Start of Dataset

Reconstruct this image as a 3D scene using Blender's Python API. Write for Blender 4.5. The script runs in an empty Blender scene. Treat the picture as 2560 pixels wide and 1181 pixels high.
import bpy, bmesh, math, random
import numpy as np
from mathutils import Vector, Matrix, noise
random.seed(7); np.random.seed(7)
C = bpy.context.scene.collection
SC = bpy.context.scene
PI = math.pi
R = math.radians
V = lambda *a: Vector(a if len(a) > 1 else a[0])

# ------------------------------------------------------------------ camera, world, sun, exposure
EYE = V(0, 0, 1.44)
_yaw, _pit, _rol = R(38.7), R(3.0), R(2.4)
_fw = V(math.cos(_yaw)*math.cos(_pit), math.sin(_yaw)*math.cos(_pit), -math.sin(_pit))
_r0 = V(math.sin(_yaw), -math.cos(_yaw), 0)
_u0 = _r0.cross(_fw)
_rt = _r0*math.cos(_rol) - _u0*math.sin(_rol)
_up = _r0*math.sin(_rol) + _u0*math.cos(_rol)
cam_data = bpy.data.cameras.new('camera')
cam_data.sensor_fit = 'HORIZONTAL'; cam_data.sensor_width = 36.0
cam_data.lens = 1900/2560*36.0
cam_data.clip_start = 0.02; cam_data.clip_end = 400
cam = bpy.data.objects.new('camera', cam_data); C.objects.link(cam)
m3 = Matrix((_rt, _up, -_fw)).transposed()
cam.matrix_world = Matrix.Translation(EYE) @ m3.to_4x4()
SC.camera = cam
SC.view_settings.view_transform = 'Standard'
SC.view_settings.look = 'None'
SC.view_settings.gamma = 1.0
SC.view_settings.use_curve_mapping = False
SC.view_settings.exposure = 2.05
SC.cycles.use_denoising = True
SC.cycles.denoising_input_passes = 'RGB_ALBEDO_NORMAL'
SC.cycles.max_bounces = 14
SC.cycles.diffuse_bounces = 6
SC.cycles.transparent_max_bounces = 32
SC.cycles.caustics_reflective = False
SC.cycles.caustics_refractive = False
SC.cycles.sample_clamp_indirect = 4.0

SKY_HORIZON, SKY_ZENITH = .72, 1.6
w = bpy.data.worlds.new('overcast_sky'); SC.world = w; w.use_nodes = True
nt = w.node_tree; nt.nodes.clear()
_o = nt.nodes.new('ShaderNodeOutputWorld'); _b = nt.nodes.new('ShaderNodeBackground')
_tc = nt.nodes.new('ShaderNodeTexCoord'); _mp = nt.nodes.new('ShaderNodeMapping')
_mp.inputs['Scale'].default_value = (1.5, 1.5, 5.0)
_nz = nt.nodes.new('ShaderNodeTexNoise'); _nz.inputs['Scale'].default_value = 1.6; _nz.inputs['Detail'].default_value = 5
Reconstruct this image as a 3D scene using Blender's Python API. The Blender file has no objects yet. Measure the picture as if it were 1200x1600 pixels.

End of Dataset

● **Problem to solve**:
From the listing above, pick out each line where the word "Blender" appears.

● **Output of the exercise**:
Reconstruct this image as a 3D scene using Blender's Python API. Write for Blender 4.5. The script runs in an empty Blender scene. Treat the picture as 2560 pixels wide and 1181 pixels high.
Reconstruct this image as a 3D scene using Blender's Python API. The Blender file has no objects yet. Measure the picture as if it were 1200x1600 pixels.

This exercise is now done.